Je ne sais plus où c'était en Belgique, nous avons rencontré un barrage en cours de réalisation par des tirailleurs marocains. Ils barraient la route avec des obstacles métalliques pour tenter d'empêcher l'ennemi de passer. Ils nous laissèrent avec beaucoup de difficultés le chemin libre pour continuer notre route avec nos véhicules. Toujours au volant du tracteur, un de mes camarades assis à mes côtés s'étant endormi perdit son casque. Il voulut que je m'arrête pour le récupérer mais c'était impossible car je risquais de perdre la colonne.
Du 10 mai au 31 mai nous n'avons fait que rouler sur les routes. Pratiquement tous nos déplacements se faisaient de nuit. Les phares des véhicules étaient peints en bleu, laissant passer un petit liseré de lumière permettant aux autres véhicules de la colonne de nous localiser sans que nous puissions être vus par les avions de surveillance ennemis. Notre colonne était composée suivant les circonstances de 10 à 100 véhicules.
En bas d'une colline par une nuit vraiment sombre sans clair de lune nous ne distinguions que le véhicule qui nous précédait, nous avons reçu l'ordre de ne pas parler du tout, sans comprendre pourquoi. A un moment nous avons croisé sur la route une colonne de soldats marchant deux par deux, fusil sur l'épaule sans casque. Ils étaient environ une centaine et portaient de longues capotes, nous avons su par la suite qu'en fait c'était des soldats allemands, nous venions de traverser les lignes ennemies, ce sont les seuls que nous rencontrerons (sans le savoir) durant toute cette campagne. Je n'ai jamais compris que l'on ait pu se croiser ainsi, eux avançant à l'intérieur de nos lignes et nous pénétrant à l'intérieur des leurs. C'était vraiment la pagaille complète.
En permanence repérés par l'ennemi, il nous fallait décamper sans cesse de jour mais surtout de nuit, roulant pendant pratiquement trois semaines poursuivis par l'envahisseur, ne sachant pas à quel endroit nous étions. Souvent les avions de reconnaissance nous survolaient. Les Allemands pouvaient ainsi connaître avec précision nos positions.
Poursuivant notre route, passant par Namur en longeant la Meuse, puis Charleroi, Mons…
Sur une route en pleine campagne en Flandre un camarade de notre bataillon fut grièvement blessé. Il semblait mourant. D'urgence il fallut trouver un endroit pour l'allonger sur un lit, si possible. Passant devant une petite maison habitée par un homme seul, le commandant lui demanda de mettre le blessé dans sa maison en attendant l'arrivée des secours. Par gestes l'homme exprima son refus. Le commandant sortit son revolver. Le dirigeant vers le Flamand, il lui dit d'un ton ferme : "Vous allez recevoir immédiatement le blessé". L'homme plia devant la détermination de notre commandant. Mais cet épisode est révélateur de la mentalité de certains Flamands qui pour beaucoup, étaient favorables aux nazis.

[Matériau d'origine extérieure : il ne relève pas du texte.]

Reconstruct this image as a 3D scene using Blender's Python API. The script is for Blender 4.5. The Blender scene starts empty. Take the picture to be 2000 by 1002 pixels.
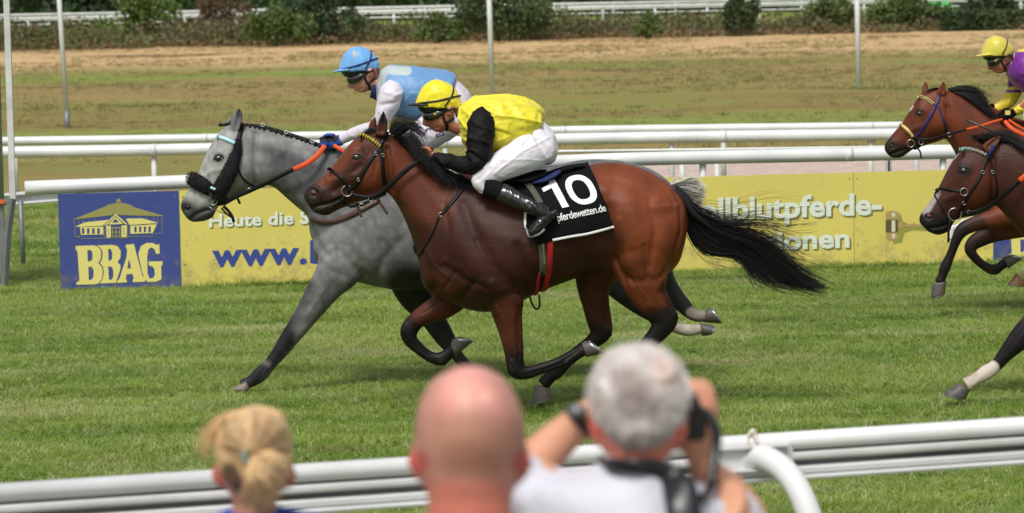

En passant non loin de Valenciennes, une citerne d'hydrocarbures située à 20 m environ de la route était en feu. Au moment de notre passage le vent changea brutalement de direction, projetant les flammes presque à nous toucher. La chaleur était intense. Nous avons continué ensuite sur Dikmuide (Dixmude en français), entrant à nouveau en Belgique.
Nous avons trouvé en cours de route un bistrot. N'ayant pas bu depuis plusieurs jours, nous pensions pouvoir assouvir notre soif. Malheureusement, il n'y avait que de l'alcool. Je remplis malgré tout mon bidon de genièvre (eau de vie tirée du genévrier). Continuant notre route, mon camarade Roger NICOLAS de Lannion connu sous le nom de Butagaz parce qu'il livrait du gaz tout en travaillant chez les sœurs au couvent Sainte-Anne, me coupa la lanière de mon bidon pour me le prendre sans que je m'en aperçoive.
Il y eut deux cas de camarades qui, fatigués par manque de sommeil, la faim et la soif et n'en pouvant sans doute plus de subir ces bombardements et mitraillages, "pétèrent les plombs" :
- Célestin LE NY cultivateur originaire de Boëtqueven en Priziac dans le Morbihan qui volontairement cassa la crosse de son fusil en le saisissant par le canon et le frappant par terre, le commandant le mis en joue pour le menacer et l'affaire s'arrêta là,
- un camarade originaire de Saint-Ouen qui eut une "crise de folie", il voyait des avions partout, il prenait les hirondelles pour des avions et criait en les voyant voler : "Ils arrivent en piqué".